Theatre

A Midsummer Night’s Dream

Royal Conservatoire of Scotland, Glasgow

Neil Cooper

Four stars

Teenage dreams are hard to beat in Ali de Souza’s revival of Shakespeare’s most psycho-active rom-com, given a fair old elixir of youth by the RCS’ second year BA Acting students. De Souza sets out his store on school prize-giving day at downtown Athens High, where love is in the air, and both students and teachers old enough to know better are a little bit overcome. Poor head-girl Hermia is so lovesick she takes a leap down the rabbit-hole of her fevered imagination as stage-fright and hormones get the better of her.

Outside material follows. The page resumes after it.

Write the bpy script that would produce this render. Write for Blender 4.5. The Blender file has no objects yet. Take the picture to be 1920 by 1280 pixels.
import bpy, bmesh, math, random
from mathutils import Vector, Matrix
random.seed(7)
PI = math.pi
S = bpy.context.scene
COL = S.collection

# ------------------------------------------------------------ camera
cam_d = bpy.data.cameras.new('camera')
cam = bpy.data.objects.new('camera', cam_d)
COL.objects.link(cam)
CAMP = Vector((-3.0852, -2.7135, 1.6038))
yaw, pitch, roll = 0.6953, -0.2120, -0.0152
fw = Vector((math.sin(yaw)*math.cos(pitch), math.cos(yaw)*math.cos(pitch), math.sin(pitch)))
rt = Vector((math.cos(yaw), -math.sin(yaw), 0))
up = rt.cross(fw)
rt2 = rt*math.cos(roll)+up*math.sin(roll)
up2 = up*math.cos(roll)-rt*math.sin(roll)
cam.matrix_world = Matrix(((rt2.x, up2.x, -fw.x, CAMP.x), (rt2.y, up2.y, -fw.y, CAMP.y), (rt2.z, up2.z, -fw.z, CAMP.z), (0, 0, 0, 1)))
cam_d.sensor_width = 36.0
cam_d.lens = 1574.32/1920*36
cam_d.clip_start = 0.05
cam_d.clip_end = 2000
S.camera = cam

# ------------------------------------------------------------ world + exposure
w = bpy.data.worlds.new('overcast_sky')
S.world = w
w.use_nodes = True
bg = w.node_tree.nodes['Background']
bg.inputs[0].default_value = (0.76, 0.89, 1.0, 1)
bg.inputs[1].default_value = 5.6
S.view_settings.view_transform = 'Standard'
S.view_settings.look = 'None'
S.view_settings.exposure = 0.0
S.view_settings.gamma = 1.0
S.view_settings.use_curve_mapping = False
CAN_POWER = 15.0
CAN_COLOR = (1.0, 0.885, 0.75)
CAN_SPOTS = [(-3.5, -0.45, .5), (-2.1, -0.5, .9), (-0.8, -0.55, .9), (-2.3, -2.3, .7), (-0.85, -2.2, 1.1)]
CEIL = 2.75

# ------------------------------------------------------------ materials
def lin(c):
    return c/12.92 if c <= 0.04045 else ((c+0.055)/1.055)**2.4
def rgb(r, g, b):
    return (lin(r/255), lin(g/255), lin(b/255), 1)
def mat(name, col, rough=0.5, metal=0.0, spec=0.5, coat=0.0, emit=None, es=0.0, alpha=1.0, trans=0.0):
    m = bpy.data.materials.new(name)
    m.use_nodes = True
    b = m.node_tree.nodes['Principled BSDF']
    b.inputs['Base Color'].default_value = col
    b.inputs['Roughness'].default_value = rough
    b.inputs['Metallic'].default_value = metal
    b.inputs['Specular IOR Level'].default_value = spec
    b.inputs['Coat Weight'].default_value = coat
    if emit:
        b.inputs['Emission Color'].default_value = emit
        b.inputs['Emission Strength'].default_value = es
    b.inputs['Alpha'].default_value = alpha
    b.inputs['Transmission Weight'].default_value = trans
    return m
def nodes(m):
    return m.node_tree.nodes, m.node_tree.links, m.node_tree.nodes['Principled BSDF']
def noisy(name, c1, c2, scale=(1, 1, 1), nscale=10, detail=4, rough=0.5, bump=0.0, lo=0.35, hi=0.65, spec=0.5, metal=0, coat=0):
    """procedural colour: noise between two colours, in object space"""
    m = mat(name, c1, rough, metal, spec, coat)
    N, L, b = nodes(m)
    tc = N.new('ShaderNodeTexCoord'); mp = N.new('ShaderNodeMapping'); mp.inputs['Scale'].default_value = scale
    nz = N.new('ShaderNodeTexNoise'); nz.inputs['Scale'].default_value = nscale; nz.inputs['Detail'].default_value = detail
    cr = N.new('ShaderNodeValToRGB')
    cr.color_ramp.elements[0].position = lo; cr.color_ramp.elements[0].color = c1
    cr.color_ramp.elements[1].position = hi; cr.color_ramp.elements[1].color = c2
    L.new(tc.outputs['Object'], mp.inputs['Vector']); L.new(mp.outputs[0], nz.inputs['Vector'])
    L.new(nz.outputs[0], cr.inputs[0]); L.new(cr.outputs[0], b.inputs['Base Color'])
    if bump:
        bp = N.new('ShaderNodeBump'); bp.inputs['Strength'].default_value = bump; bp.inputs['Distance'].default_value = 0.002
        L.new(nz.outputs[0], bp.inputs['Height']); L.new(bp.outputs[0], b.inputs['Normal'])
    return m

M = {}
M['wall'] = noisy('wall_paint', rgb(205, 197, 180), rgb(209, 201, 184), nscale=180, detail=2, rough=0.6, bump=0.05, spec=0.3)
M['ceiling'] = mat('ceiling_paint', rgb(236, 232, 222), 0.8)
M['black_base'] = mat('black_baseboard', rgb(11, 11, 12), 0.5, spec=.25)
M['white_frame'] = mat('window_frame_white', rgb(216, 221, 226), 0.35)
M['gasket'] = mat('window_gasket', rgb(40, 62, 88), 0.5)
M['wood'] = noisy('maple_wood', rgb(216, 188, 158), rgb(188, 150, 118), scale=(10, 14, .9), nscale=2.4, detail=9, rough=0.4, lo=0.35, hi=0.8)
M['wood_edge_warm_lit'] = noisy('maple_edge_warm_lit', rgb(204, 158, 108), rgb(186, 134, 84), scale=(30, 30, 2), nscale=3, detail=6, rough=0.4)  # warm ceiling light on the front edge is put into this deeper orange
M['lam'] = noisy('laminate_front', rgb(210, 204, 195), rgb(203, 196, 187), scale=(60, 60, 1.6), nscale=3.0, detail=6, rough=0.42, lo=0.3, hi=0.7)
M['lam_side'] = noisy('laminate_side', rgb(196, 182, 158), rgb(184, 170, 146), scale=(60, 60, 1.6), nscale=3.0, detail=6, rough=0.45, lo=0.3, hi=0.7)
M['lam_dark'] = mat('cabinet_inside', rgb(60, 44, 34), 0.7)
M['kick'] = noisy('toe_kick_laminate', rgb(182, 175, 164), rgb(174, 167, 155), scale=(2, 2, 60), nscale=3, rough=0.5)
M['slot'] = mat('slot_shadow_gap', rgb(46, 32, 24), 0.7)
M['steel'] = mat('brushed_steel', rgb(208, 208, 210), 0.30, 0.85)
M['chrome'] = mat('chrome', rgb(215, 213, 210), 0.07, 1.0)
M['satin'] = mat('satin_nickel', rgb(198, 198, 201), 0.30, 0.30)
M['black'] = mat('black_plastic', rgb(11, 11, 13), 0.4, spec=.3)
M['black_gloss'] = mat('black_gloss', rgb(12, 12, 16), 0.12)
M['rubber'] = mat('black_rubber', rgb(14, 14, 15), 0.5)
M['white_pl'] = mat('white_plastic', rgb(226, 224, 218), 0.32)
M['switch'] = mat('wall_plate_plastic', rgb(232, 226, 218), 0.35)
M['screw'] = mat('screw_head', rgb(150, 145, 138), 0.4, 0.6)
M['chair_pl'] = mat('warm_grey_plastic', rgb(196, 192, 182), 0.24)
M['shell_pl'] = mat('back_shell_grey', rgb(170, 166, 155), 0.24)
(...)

School janny Egeus has to complain to head teachers Theseus and Hippolyta about the big fallout between Hermia, her swotty pal Helena and the boys who’ve come between them, Lysander and Demetrius. Once the gang do a runner in the woods, things take on a Lord of the Flies vibe, as chemical enhancement fires them up enough to ditch their old school ties. Meanwhile, goody-two-shoes Titania and Oberon are letting their hair down in similar fashion, while Peter Quince’s drama club go equally off the rails. At the centre of all this mischief is Charlie O’Conor’s wild child Puck, a feral refugee from Bash Street, who takes the idea of a school trip to mind-expanding extremes.

De Souza’s Grange Hill meets Skins style approach pays dividends in a show framed by the blackboards of designer Myron Hunter-Urie’s set. With the young lovers at the show’s throbbing heart, Felixe Forde and Eimear Fearon flit between innocence and experience as Hermia and Helena. Veera Lapinkoski lends Titania a Miss Brodie-like sense of emancipation, and Jamie Burch makes for a delightfully ridiculous Bottom, for whom self-awareness is spectacularly lacking.

What happens in the woods stays in the woods, however, as everyone sorts themselves out for rock and roll prom night. The awakening that’s already occurred is sealed with a kiss in a way that suggests a little learning can be a blissfully dangerous thing.